Ohio State-Minnesota | Rob Oller’s second thoughts

Staff Writer
Buckeye Xtra
Minnesota Golden Gophers fans celebrate after a touchdown from Minnesota Golden Gophers running back Mohamed Ibrahim, not pictured, during the first quarter of a NCAA college football game between the Ohio State Buckeyes and the Minnesota Golden Gophers on Saturday, October 13, 2018 at Ohio Stadium in Columbus, Ohio. [Photo by Joshua A. Bickel]
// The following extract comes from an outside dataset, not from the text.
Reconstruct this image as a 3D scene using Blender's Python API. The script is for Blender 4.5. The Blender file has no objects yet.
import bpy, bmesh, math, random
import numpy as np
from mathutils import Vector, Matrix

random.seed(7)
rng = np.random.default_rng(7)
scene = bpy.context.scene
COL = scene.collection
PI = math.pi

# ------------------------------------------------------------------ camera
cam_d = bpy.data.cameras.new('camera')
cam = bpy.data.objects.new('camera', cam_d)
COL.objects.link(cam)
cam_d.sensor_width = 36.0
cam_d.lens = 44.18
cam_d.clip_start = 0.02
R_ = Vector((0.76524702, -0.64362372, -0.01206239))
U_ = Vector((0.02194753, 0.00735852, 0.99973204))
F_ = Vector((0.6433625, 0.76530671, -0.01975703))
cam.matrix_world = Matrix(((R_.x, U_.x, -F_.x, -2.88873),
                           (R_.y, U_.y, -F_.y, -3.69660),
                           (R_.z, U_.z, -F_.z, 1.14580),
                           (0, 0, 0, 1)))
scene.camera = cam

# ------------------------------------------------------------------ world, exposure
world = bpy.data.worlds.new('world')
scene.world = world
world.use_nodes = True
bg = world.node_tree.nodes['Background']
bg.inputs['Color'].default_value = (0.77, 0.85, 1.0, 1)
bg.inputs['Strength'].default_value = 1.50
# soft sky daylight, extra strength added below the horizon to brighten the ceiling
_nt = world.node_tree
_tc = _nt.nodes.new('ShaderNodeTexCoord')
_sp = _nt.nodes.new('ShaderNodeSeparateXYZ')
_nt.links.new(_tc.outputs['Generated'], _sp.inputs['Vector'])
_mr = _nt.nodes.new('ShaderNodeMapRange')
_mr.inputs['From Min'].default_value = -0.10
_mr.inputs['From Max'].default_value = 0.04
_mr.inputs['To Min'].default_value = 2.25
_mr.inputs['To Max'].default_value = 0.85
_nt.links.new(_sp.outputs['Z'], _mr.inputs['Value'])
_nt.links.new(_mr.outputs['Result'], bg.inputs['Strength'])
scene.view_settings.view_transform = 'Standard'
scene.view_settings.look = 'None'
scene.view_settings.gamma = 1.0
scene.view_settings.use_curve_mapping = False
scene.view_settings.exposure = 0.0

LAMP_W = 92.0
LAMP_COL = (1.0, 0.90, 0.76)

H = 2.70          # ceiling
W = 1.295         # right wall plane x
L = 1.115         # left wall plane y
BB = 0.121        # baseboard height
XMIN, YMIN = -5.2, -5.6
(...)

Rob Oller's Second Thoughts  

• This is the time of year, I remind everyone, why so few teams finish the season undefeated. Games like this. Or Iowa in 2017. Or Michigan State in 1998 (ouch, now that hurts). It’s hard to win them all. Even the 2014 national champs lost one. Not buying it? Still feeling the angst? You point out how the Buckeyes were unfocused against Minnesota and the defense is dangerously inept? Fine. I get it. Wasn’t pretty against the Golden Gophers. But this bunch remains unbeaten. Some perspective is in order.

• We want what we don’t have. Admit it, Buckeye Nation, you’re seldom happy with the current situation. That’s not a knock, but a 10-cent commentary on the human condition. Or at least the fan condition. If the Buckeyes win 60-3, the complaint is “Another boring blowout.” Turn it around — an uncomfortable 30-14 win against Minnesota — and the closer-than-expected outcome equals a disaster. On the flip side, there is something to be said for having exceedingly high expectations. You think Rutgers fans — an oxymoron? — worry about anything?

• Going for it on fourth-and-short has become all the rage in football. The analytics gurus say that statistically it’s the smart move. When considering today’s high-octane offenses, it’s better to keep the ball than give it to your opponent. Still, I think it’s gotten out of hand. Twice on the same drive in the second quarter, trailing 14-10, Ohio State went for it on fourth down in field-goal range. It worked once (at the Minnesota 32-yard line) but failed at the Gophers’ 17. I would have put points on the board and given my kicker (Blake Haubeil, subbing for an injured Sean Nuernberger) some in-game experience. Never know when he’ll need to make a kick under high-pressure conditions.